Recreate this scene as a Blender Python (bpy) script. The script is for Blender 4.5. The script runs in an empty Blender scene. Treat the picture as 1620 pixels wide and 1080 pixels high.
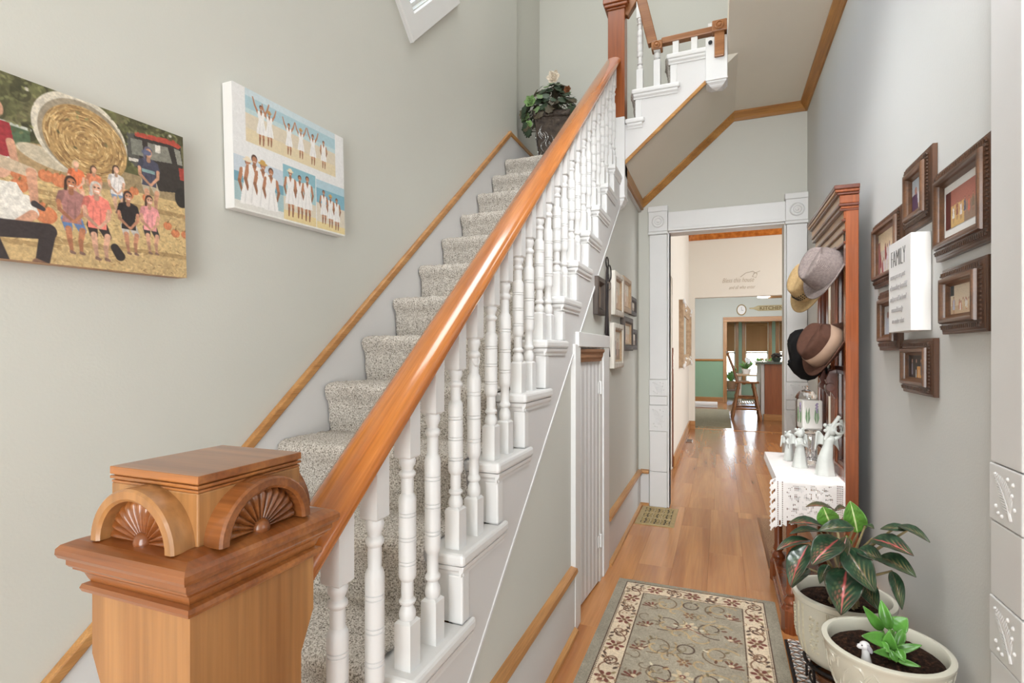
import bpy, bmesh, math, random
import numpy as np
from mathutils import Vector, Matrix

S = bpy.context.scene
COL = S.collection
random.seed(7)
rng = np.random.default_rng(7)

# ------------------------------------------------------------------ camera, world, lights, exposure
cd = bpy.data.cameras.new('camera')
cd.sensor_width = 36.0
cd.lens = 832.0 / 1620.0 * 36.0
cd.shift_y = 16.0 / 1620.0
cd.clip_start = 0.02
cam = bpy.data.objects.new('camera', cd)
cam.location = (0, 0, 1.25)
cam.rotation_euler = (math.pi / 2, 0, 0.3765)
COL.objects.link(cam)
S.camera = cam

w = bpy.data.worlds.new('world')
S.world = w
w.use_nodes = True
nt = w.node_tree
bg = nt.nodes['Background']
sky = nt.nodes.new('ShaderNodeTexSky')
sky.sky_type = 'NISHITA'
sky.sun_disc = False
sky.sun_elevation = math.radians(38)
sky.sun_rotation = math.radians(200)
nt.links.new(sky.outputs[0], bg.inputs[0])
bg.inputs[1].default_value = 2.0

S.view_settings.view_transform = 'Standard'
S.view_settings.look = 'None'
S.view_settings.gamma = 1.0
S.view_settings.exposure = 0.72
S.view_settings.use_curve_mapping = False


def area(name, loc, target, sx, sy, power, col=(1, 1, 1), spread=180):
    l = bpy.data.lights.new(name, 'AREA')
    l.shape = 'RECTANGLE'
    l.size = sx
    l.size_y = sy
    l.energy = power
    l.color = col
    l.spread = math.radians(spread)
    o = bpy.data.objects.new(name, l)
    o.location = loc
    d = Vector(target) - Vector(loc)
    o.rotation_euler = d.to_track_quat('-Z', 'Y').to_euler()
    COL.objects.link(o)
    return o


area('front_door_daylight', (-0.05, -1.75, 1.3), (-0.2, 3, 1.7), 1.1, 2.5, 51, (0.93, 0.98, 1.0))
area('living_room_daylight', (2.3, 0.55, 1.5), (-1.4, 0.9, 1.3), 1.6, 2.0, 13, (0.93, 0.98, 1.0))
area('upstairs_daylight', (-1.2, 1.9, 5.1), (0.75, 2.2, 1.2), 1.6, 2.4, 62, (0.96, 0.985, 1.0))
area('hall_fill', (0.3, 0.9, 3.0), (0.0, 4.0, 0.9), 0.5, 0.5, 13, (0.96, 0.985, 1.0), 90)  # added fill to brighten the end wall and stair wall; no fixture hangs here
area('hall_fill', (0.15, 2.2, 3.03), (0.0, 2.7, 0), 0.4, 0.4, 2.6, (0.96, 0.985, 1.0), 85)  # second added fill further along the hall, likewise without a fixture
area('dining_daylight', (3.0, 6.8, 1.7), (-0.5, 6.8, 1.3), 2.6, 2.0, 66, (0.9, 0.965, 1.0))
area('kitchen_fill', (0.6, 11.9, 2.6), (0.7, 14.6, 0), 2.4, 2.4, 52, (0.97, 0.985, 1.0))  # broad fill added under the kitchen ceiling, turned to brighten the bay
area('bay_daylight', (0.8, 15.95, 1.5), (0.8, 11, 0.9), 2.2, 1.6, 75, (0.97, 0.99, 1.0))


# ------------------------------------------------------------------ materials
def lin(c):
    return tuple(((x / 255) / 12.92 if x / 255 <= 0.04045 else (((x / 255) + 0.055) / 1.055) ** 2.4) for x in c[:3]) + (1.0,)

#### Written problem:
Quote, exactly and only, the lines from the first line of the data above through the line containing "from mathutils import Vector, Matrix". The pictures do not belong in it.

#### Answer to this problem:
Recreate this scene as a Blender Python (bpy) script. The script is for Blender 4.5. The script runs in an empty Blender scene. Treat the picture as 1620 pixels wide and 1080 pixels high.
import bpy, bmesh, math, random
import numpy as np
from mathutils import Vector, Matrix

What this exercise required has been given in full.